The other thing that helped me feel good about my life while I was a teacher was having meaningful and loving relationships with my students and colleagues. Human beings need to care about others and feel cared for. We need to know others and be known.
So again, while it may seem paradoxical, having many positive relationships, with students and colleagues alike, makes even the most difficult and challenging settings (like urban schools with few resources) potentially life affirming and energy producing rather than draining.
That and become a sponsor or a coach of some club, sport or activity that lets you get to know kids outside of the classroom. The relationships developed in these spaces pay off tenfold in the classroom. There’s also the satisfaction of mentoring students, helping them create something and be part of a team. Again, the energy that you GET from it is far greater than the energy you have to put in.
Bruce:
I’d like to say that I figured out how to handle the paper load that comes with Honors English classes and senior social science electives, but the truth is I brought home work. Lots of it. My students wrote…often. But the tradeoff was that the desire to have time for other things often motivated me to keep on top of my grading. Marsha’s comments about the link between your intellectual life and your teaching life is spot on. When you can bring that into your classroom as well as any other skills, abilities, and passions you have, your students will respond in kind.

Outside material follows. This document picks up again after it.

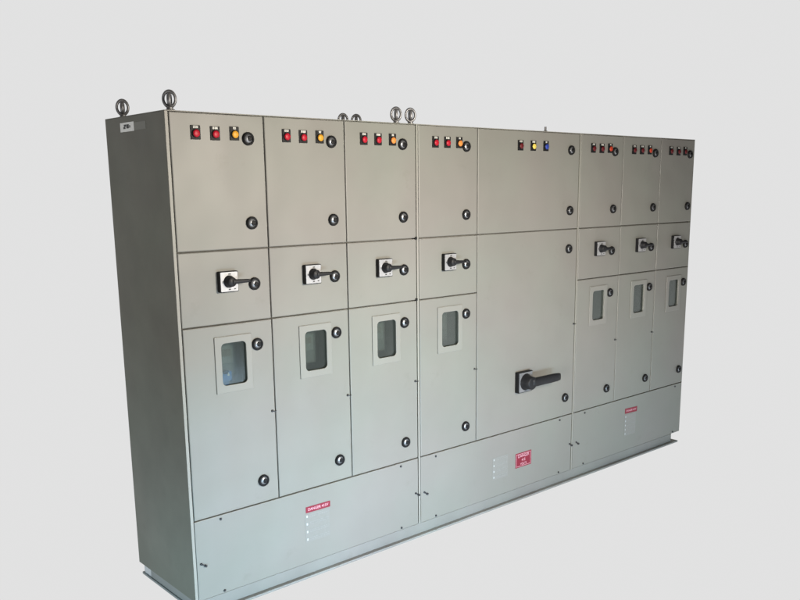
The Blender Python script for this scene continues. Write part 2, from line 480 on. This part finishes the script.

This approach makes a lot of sense to me. The times when I successfully applied what I’d learned in grad school to my lessons were among my most satisfying moments as a teacher. I also noticed that even pretending to be passionate about what I was required to teach but didn’t personally enjoy (ahem, Romeo and Juliet) could help students appreciate literature.
That said, I also spent a lot of energy trying to maintain the boundary between my teacher self and my “real” self because I thought that was the only way I could survive.
Now I see that in doing so, I missed out on a lot of opportunities — to form better relationships with students, to make more of an impact on them, and to make teaching feel less like work.
At the same time, I’m not sure if this approach would have kept me in teaching for the long haul. This holiday weekend, I’m grateful not to have a lick of work to bring home, and I don’t think I would give this freedom up now.
Teachers and former teachers, what do you think about integrating teaching with life rather than trying to keep the two apart? And what are your best tips for work-life balance?